View Full Version : 'Settling House'
Unregistered
February 8th, 2005, 09:47 AM
I have a four year old manufactured home and have recently had three windows crack due to what I would call settling. The windows have a diagonal crack from one side to the other this has happened to only the windows on the ends of the house. I understand that homes do settle to a certain extent but I don't think it should still be shifting. Does anyone know if this is normal ? I live in a low lying sandy area and I am sure this is contributing to this. I am worried that this will continue and end up in disaster. Any advise?
Jacksnap
February 8th, 2005, 02:31 PM
Where do you live? Sinkholes? Hills? Also, is it a 'manufactured home' or a mobile home? What info can you give about the foundation (what the home sits on, between it and the ground).
If it's a concrete slab foundation you're going to see cracks and crevices in it if it is shifting or sinking. If you are sitting on blocks or pilings, are you sitting on a poured concrete footing that has possiby shifted in the sand?

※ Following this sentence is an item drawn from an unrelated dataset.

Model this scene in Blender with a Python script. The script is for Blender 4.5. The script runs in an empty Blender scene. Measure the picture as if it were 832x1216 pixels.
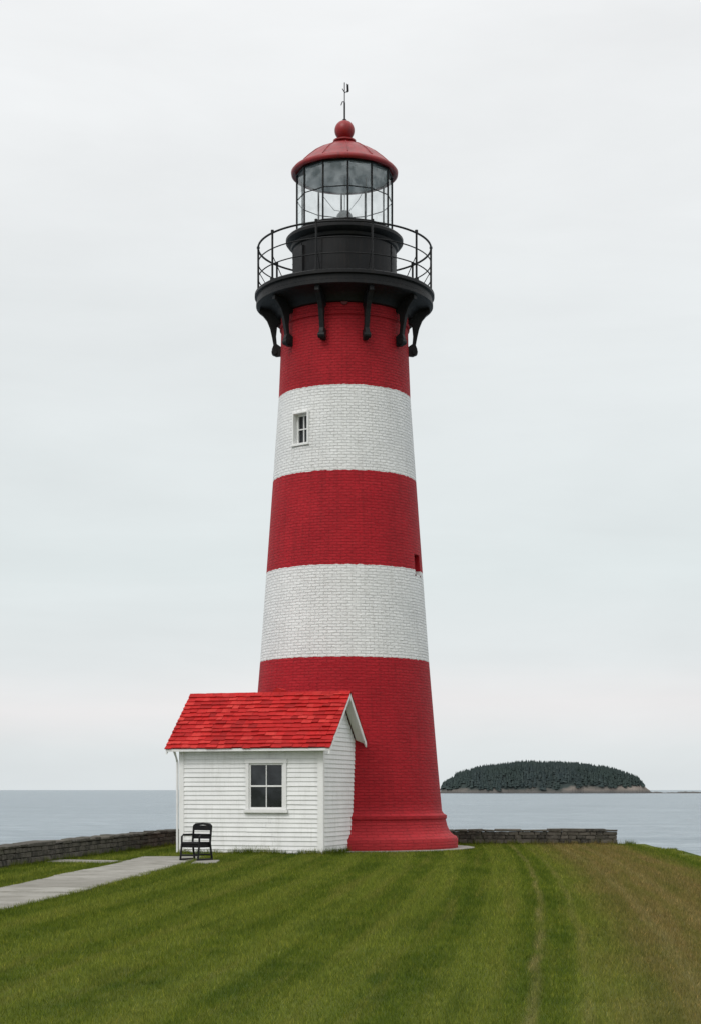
import bpy, math, random
import numpy as np
from mathutils import Vector, Matrix
random.seed(7); rng=np.random.default_rng(7)
scene=bpy.context.scene
col=scene.collection
R=math.radians

# ------------------------------------------------------------ helpers
def empty(name,loc=(0,0,0),rot=(0,0,0)):
    e=bpy.data.objects.new(name,None); e.location=loc; e.rotation_euler=rot
    e.empty_display_size=.2
    col.objects.link(e); return e
def mesh_obj(name,verts,faces,mat,parent=None,smooth=False,angle=35,uvs=None):
    me=bpy.data.meshes.new(name)
    me.from_pydata([tuple(v) for v in verts],[],faces)
    if uvs is not None:
        l=me.uv_layers.new(name="UVMap")
        l.data.foreach_set("uv",np.array(uvs,dtype=np.float32).ravel())
    me.validate(); me.update()
    if smooth:
        me.polygons.foreach_set("use_smooth",[True]*len(me.polygons))
        me.set_sharp_from_angle(angle=R(angle))
    if mat: me.materials.append(mat)
    o=bpy.data.objects.new(name,me); col.objects.link(o)
    if parent: o.parent=parent
    return o
def lathe(name,prof,seg,mat,parent=None,z0=0,rmean=2.3,rot=0,smooth=True,cap=True,angle=35,closed=False):
    V=[];F=[];U=[]
    n=len(prof)
    for (r,z) in prof:
        for i in range(seg):
            a=2*math.pi*i/seg+rot
            V.append((r*math.sin(a),-r*math.cos(a),z+z0))
    rng_=n if closed else n-1
    for j in range(rng_):
        k=(j+1)%n
        for i in range(seg):
            i2=(i+1)%seg
            F.append((j*seg+i,j*seg+i2,k*seg+i2,k*seg+i))
            u0=i/seg*2*math.pi*rmean; u1=(i+1)/seg*2*math.pi*rmean
            U+= [(u0,prof[j][1]),(u1,prof[j][1]),(u1,prof[k][1]),(u0,prof[k][1])]
    if cap and not closed:
        F.append(tuple(reversed(range(seg)))); U+=[(0,0)]*seg
        F.append(tuple((n-1)*seg+i for i in range(seg))); U+=[(0,0)]*seg
    return mesh_obj(name,V,F,mat,parent,smooth,angle,U)
class MB:
    def __init__(s): s.v=[];s.f=[]
    def box(s,x0,x1,y0,y1,z0,z1,M=None,j=0):
        b=len(s.v)
        for p in [(x0,y0,z0),(x1,y0,z0),(x1,y1,z0),(x0,y1,z0),(x0,y0,z1),(x1,y0,z1),(x1,y1,z1),(x0,y1,z1)]:
            p=Vector(p)
            if j: p+=Vector([random.uniform(-j,j) for _ in range(3)])
            if M: p=M@p
            s.v.append(p)
        s.f+=[(b,b+3,b+2,b+1),(b+4,b+5,b+6,b+7),(b,b+1,b+5,b+4),(b+1,b+2,b+6,b+5),(b+2,b+3,b+7,b+6),(b+3,b,b+4,b+7)]
    def poly_extrude(s,pts,t,M):
        n=len(pts);b=len(s.v)
        for yy in (-t/2,t/2):
            for (x,z) in pts: s.v.append(M@Vector((x,yy,z)))
        s.f.append(tuple(b+i for i in range(n)))
        s.f.append(tuple(b+n+i for i in reversed(range(n))))
        for i in range(n):
            k=(i+1)%n
            s.f.append((b+i,b+n+i,b+n+k,b+k))
    def tube(s,pts,r,seg=8,closed=False):
        pts=[Vector(p) for p in pts];n=len(pts);b=len(s.v)
        for i,p in enumerate(pts):
            if closed: d=pts[(i+1)%n]-pts[i-1]
            else: d=pts[min(i+1,n-1)]-pts[max(i-1,0)]
            d.normalize()
            up=Vector((0,0,1)) if abs(d.z)<.95 else Vector((1,0,0))
            a=d.cross(up).normalized(); c=a.cross(d)
            for k in range(seg):
                t=2*math.pi*k/seg
                s.v.append(p+a*r*math.cos(t)+c*r*math.sin(t))
        for i in range(n if closed else n-1):
            i2=(i+1)%n
            for k in range(seg):
                k2=(k+1)%seg
                s.f.append((b+i*seg+k,b+i*seg+k2,b+i2*seg+k2,b+i2*seg+k))
        if not closed:
            s.f.append(tuple(b+k for k in reversed(range(seg))))
            s.f.append(tuple(b+(n-1)*seg+k for k in range(seg)))
    def obj(s,name,mat,parent=None,bevel=0,smooth=False):
        o=mesh_obj(name,s.v,s.f,mat,parent,smooth)
        if bevel:
            m=o.modifiers.new("b",'BEVEL'); m.width=bevel; m.segments=1; m.limit_method='ANGLE'
        return o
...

Run some string from corner to corner of each piling or block. Then, put a level on it to see where the lowest point is. Your going have to determine where the foundation or footing is dropping elevation into the ground. You may get lucky and just have to jack up one end and add additional blocks to bring the home to level again. Then you'll have to check it frequently for any further movement.

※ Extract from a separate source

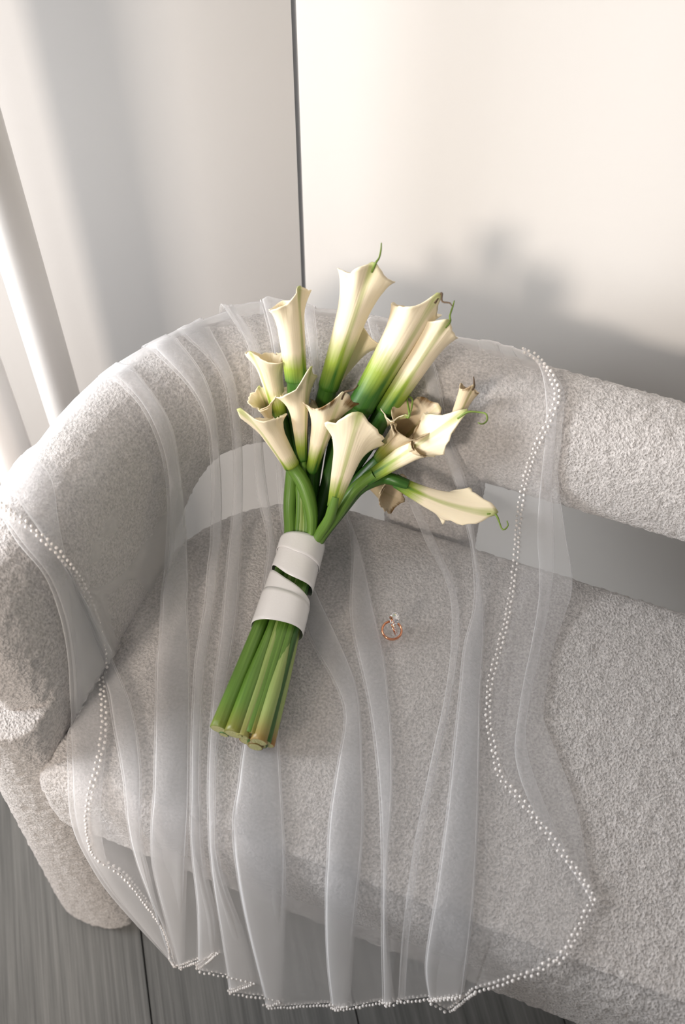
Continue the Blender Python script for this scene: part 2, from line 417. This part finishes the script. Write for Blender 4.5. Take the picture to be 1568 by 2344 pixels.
# ------------------------------------------------------------------ veil
# fold lines of the draped tulle in the order in which the cloth runs: out to a fold, back, and on again
LINES = [
 ('E0', [(3,1165),(60,1210),(130,1272),(180,1340),(215,1430),(235,1560),(240,1690),(215,1800),(207,1860),(225,1950),(290,1992),(385,2120),(398,2185)]),
 ('F1', [(2,1178),(40,1250),(95,1320),(130,1420),(146,1520),(152,1640),(158,1760),(166,1860),(190,1930),(245,2020),(320,2110),(396,2190)]),
 ('Rx', [(30,1180),(95,1240),(165,1320),(210,1430),(238,1560),(246,1690),(236,1800),(236,1900),(262,2000),(330,2090),(400,2192)]),
 ('Lx', [(12,1185),(52,1250),(106,1320),(142,1420),(156,1520),(163,1640),(170,1760),(178,1860),(202,1935),(254,2022),(326,2108),(400,2194)]),
 ('L2', [(35,1130),(90,1220),(160,1330),(235,1460),(280,1560),(310,1650),(325,1760),(330,1900),(345,1975),(370,2080),(405,2197)]),
 ('L3', [(80,1045),(118,1100),(128,1200),(150,1320),(200,1450),(240,1560),(262,1680),(285,1800),(300,1900),(330,2000),(380,2120),(402,2195)]),
 ('Ra', [(310,852),(385,960),(408,1080),(425,1250),(430,1400),(437,1560),(436,1700),(434,1900),(430,2040),(425,2202)]),
 ('La', [(268,880),(320,935),(360,1030),(374,1150),(366,1300),(360,1450),(356,1600),(352,1800),(350,1950),(378,2080),(410,2198)]),
 ('Rb', [(405,785),(470,870),(495,980),(505,1150),(502,1280),(485,1430),(468,1560),(462,1700),(462,1850),(475,1980),(500,2080),(506,2165)]),
 ('Lb', [(355,815),(440,900),(472,1000),(478,1200),(468,1380),(448,1500),(440,1620),(436,1750),(438,1900),(455,2060),(455,2203)]),
 ('Rc', [(475,745),(530,850),(548,950),(554,1080),(552,1250),(545,1400),(525,1540),(500,1700),(495,1850),(510,1980),(560,2120),(590,2235)]),
 ('Lc', [(415,772),(500,850),(522,950),(530,1080),(525,1200),(513,1350),(505,1450),(490,1560),(478,1700),(475,1850),(490,2000),(512,2140),(528,2254)]),
 ('Rd', [(545,722),(590,790),(603,900),(600,1020),(620,1180),(640,1300),(648,1450),(640,1600),(640,1700),(648,1850),(657,2000),(655,2150),(650,2276)]),
 ('Ld', [(515,726),(565,800),(572,900),(578,1000),(585,1130),(612,1240),(600,1350),(596,1430),(575,1600),(555,1715),(543,1810),(532,1900),(560,2070),(590,2200),(612,2288)]),
 ('Re', [(620,716),(640,790),(645,900),(650,1100),(700,1300),(790,1500),(822,1600),(830,1750),(832,1900),(818,2080),(810,2200),(805,2282)]),
 ('Le', [(600,717),(622,800),(628,920),(632,1100),(660,1300),(700,1450),(760,1560),(788,1640),(770,1760),(752,1880),(747,2000),(748,2110),(752,2200),(762,2290)]),
 ('Rf', [(720,724),(735,850),(750,1000),(800,1180),(830,1280),(855,1400),(878,1500),(890,1600),(898,1720),(896,1850),(886,2000),(890,2130),(905,2276)]),
 ('Lf', [(690,722),(715,850),(740,1000),(790,1180),(805,1260),(800,1380),(805,1450),(835,1580),(855,1700),(868,1850),(872,1980),(876,2100),(880,2280)]),
 ('Rg', [(860,745),(890,850),(905,1000),(960,1150),(1010,1270),(1050,1390),(1040,1550),(1000,1750),(960,1950),(940,2120),(930,2275)]),
 ('Lg', [(840,742),(870,850),(890,1000),(930,1120),(975,1240),(1030,1370),(1025,1550),(985,1750),(945,1950),(925,2120),(915,2275)]),
 ('Rh', [(960,772),(1000,850),(1030,980),(1075,1120),(1090,1250),(1108,1400),(1107,1480),(1100,1600),(1097,1750),(1094,1880),(1088,2000),(1080,2120),(1065,2262)]),
 ('Lh', [(940,766),(970,850),(1000,980),(1050,1120),(1078,1250),(1083,1390),(1060,1480),(1048,1600),(1035,1720),(1022,1850),(1005,1980),(988,2100),(975,2200),(985,2272)]),
 ('H0', [(1030,784),(1060,880),(1085,1000),(1110,1150),(1118,1280),(1120,1420),(1108,1560),(1104,1700),(1106,1820),(1110,1950),(1095,2100),(1030,2300)]),
 ('H1', [(1090,795),(1130,900),(1140,1050),(1140,1250),(1130,1400),(1118,1560),(1115,1700),(1125,1800),(1140,1900),(1150,2000),(1140,2100),(1090,2252)]),
 ('H2', [(1140,806),(1180,900),(1190,1050),(1190,1300),(1180,1450),(1160,1600),(1150,1750),(1170,1850),(1200,1950),(1230,2050),(1240,2150),(1225,2218)]),
 ('H3', [(1168,812),(1210,870),(1240,960),(1250,1150),(1255,1300),(1230,1500),(1210,1650),(1230,1750),(1270,1900),(1310,2030),(1318,2110),(1295,2180)]),
 ('O1', [(1196,818),(1250,848),(1289,892),(1290,950),(1283,1040),(1278,1070),(1290,1180),(1311,1335),(1288,1420),(1262,1500),(1246,1600),(1242,1645),(1270,1720),(1302,1800),(1325,1880),(1345,1990),(1358,2060)]),
 ('Li', [(1192,818),(1235,850),(1252,960),(1242,1080),(1232,1200),(1234,1350),(1215,1480),(1198,1560),(1184,1650),(1178,1740),(1215,1850),(1290,1970),(1352,2064)]),
 ('Oj', [(1196,818),(1248,850),(1274,920),(1270,1020),(1264,1100),(1268,1200),(1268,1300),(1250,1420),(1225,1540),(1205,1640),(1205,1720),(1240,1830),(1300,1960),(1354,2066)]),
 ('E1', [(1192,816),(1226,832),(1256,862),(1277,905),(1267,945),(1244,990),(1222,1040),(1206,1090),(1195,1150),(1185,1250),(1176,1330),(1160,1420),(1140,1500),(1121,1570),(1118,1650),(1130,1720),(1148,1790),(1182,1822),(1220,1870),(1260,1920),(1300,1975),(1335,2020),(1358,2067)]),
]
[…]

This sounds simple but if it continues, your going to need professional help. Have you contacted your town or county engineer to see if they will take a look? That's my take.
Unregistered
February 14th, 2005, 10:33 AM
We live in Northern Indiana, no hills or sinkholes, just farmland and sand. I happen to live in a low area though. This fall and winter has been especially wet and we have had water under the house repeatedly, which we have been pumping out.
We have an approx four foot crawl space under the entire home with pilings and blocks situated under the house in various places and block foundation all the way around. I have not seen any cracks in any of the blocks but havent really examined them that closely either.

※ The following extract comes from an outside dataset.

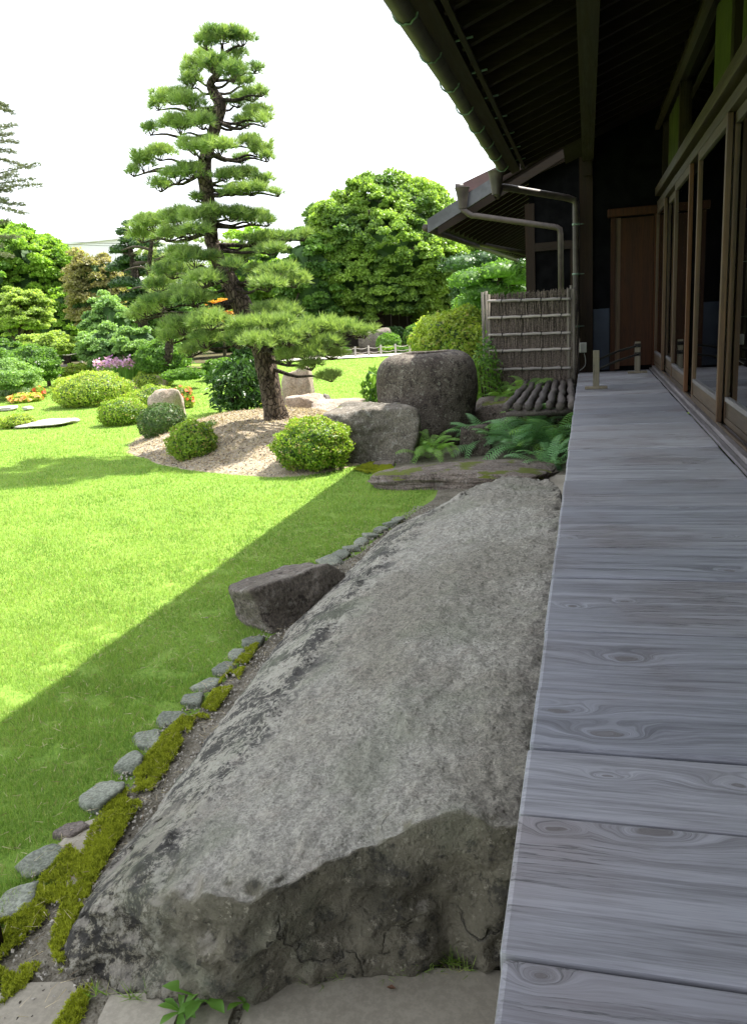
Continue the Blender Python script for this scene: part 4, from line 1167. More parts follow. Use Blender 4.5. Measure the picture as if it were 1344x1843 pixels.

It is a manufactured home that we live in.
Calling out a county worker is out of the question, I would have to wait years for them to get around to it. So the professional I would be looking for would be called a structual engineer? I may call them this spring and see what they think. Thanks for the advise.
Wgoodrich
February 14th, 2005, 02:43 PM
There are three kinds of prebuilt homes;
Mobile home; is a manufactured home with steel Ibeams in the middle third of the structure as an alternative engineered home with the IBeams in the middle third supporting that entire structure on those two IBeams set on piers that are not permenant in nature allowing disassembly to move to next location commonly found in a mobile home park but may be found on private land. Skirting is normally the form that encloses the crawl area.
Modular home is a prebuilt home built meeting the International Residential Building Code prebuilt in a factory. These home are without steel Ibeam construction supported but with beams in the middle and outside permeter supported by the middle and outside perimeter by a footing and foundation.
Manufactured home is a moble home with steel Ibeams in middle third of structure same as above only installed on a permenant setting with a footer under each pier with mortar required between blocks on both the piers and the outside permeter designed not to be easily moved but rather a permenant installation same as a stick built home.
Now if you have a manufactured home most manufactured homes in the past could not be supported by the outside perimeter but only by the piers. However in the last few years manufactured homes have been redesigned to allow partial support from the outside perimeter.
You need to look at the outside corner of your home for a red HUD label. if you find this metal red lable this is a home inspected by HUD also being a mobile home or manufactured home.
Difference is a mobile home is not with a permenant installation on temporary piers just stacked and a manufactured home is with a permenant footing and foundation using mortar.
First get the model number of that home and call your manufacturer and confirm if this home is designed to be supported by the middle third placed steel IBeams only or if shared support on the perimeter of the home is the design of support of this home. This is the key thing ! If your piers are not supporting this home properly but rather the outside perimeter is supporting parts and this home is only designed to be supported by those Ibeams. This will bust up your home.
It sounds like you have not installed a proper footing either way for the piers or footer. The footing is the most important part of this installation. If you did not install a footer below the frost line and at least 12" below undisturbed dirt and at least 12" wide and 8" thick to stack or lay you blocks on you have lots of settling ahead.
Just my opinion
Wg
dremmel
February 26th, 2005, 08:07 AM
Why not get in contact with the person or persons responsible for the construction of your foundation? I saw nothing in your posts indicating you did this. So someone did. I would say that if you paid someone to do this, than hold them accountable.